[PATCH] ARM: Don't ever downscale loops_per_jiffy in SMP systems

Doug Anderson dianders at chromium.org
Thu May 8 08:25:34 PDT 2014


On Thu, May 8, 2014 at 3:41 AM, Viresh Kumar <viresh.kumar at linaro.org> wrote:
> Fixing Rafael's id.
> On Thu, May 8, 2014 at 4:53 AM, Doug Anderson <dianders at chromium.org> wrote:
>> Downscaling loops_per_jiffy on SMP ARM systems really doesn't work.
>> You could really only do this if:
>> * Each CPU is has independent frequency changes (changing one CPU
>>   doesn't affect another).
>> * We change the generic ARM udelay() code to actually look at percpu
>>   loops_per_jiffy.
> There is one more case I believe:
> All CPUs share a single clock line and generic udelay() uses global
> loops_per_jiffy, as it would never happen that some other CPU is running
> faster and udelay would complete early

I'm not sure I understood your case.  Maybe you can give me an
example?  I can give you an example myself of the single clock case
and you can tell me how your example differs:

1. Initially CPU1 and CPU2 at 200MHz.  Pretend loops_per_jiffy is 1000.

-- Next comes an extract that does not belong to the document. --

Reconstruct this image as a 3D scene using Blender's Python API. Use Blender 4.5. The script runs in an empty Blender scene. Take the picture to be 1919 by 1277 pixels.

2. CPU1 starts a delay.  It reads global lpj (1000) and sets up its
local registers up for the loop.

3. At the same time, CPU2 is transitioning the system to 2000MHz.
Right after CPU1 reads lpj CPU2 stores it as 10000.

4. Now CPU1 and CPU2 are running at 2000MHz but CPU1 is only looping
1000 times.  It will complete too fast.

...you could possibly try to account for this in the delay loop code
(being careful to handle all of the corner cases and races).  ...or we
could make the delay loop super conservative and suggest that people
should be using a real timer.

> So, the end of this will happen when a CPU is set to its highest frequency
> for the first time. After that this routine will simply be noise and nothing
> more. Isn't it?


> And if that's the case, why don't we get rid of it completely and set
> global-loop-per-jiffy for the max freq at boot ?

How exactly do you do this in a generic way?  I know that our systems
don't always boot up at full speed.  The HP Chromebook 11 might boot
up at 900MHz and stay that way for a while until the battery gets
enough juice.  The Samsung Chromebook 2 will boot up at 1.8GHz
although some of them can go to 1.9GHz and others to 2.0GHz.  Waiting
to actually see the cpufreq transition is a safe way, though it does
end up with some extra function calls.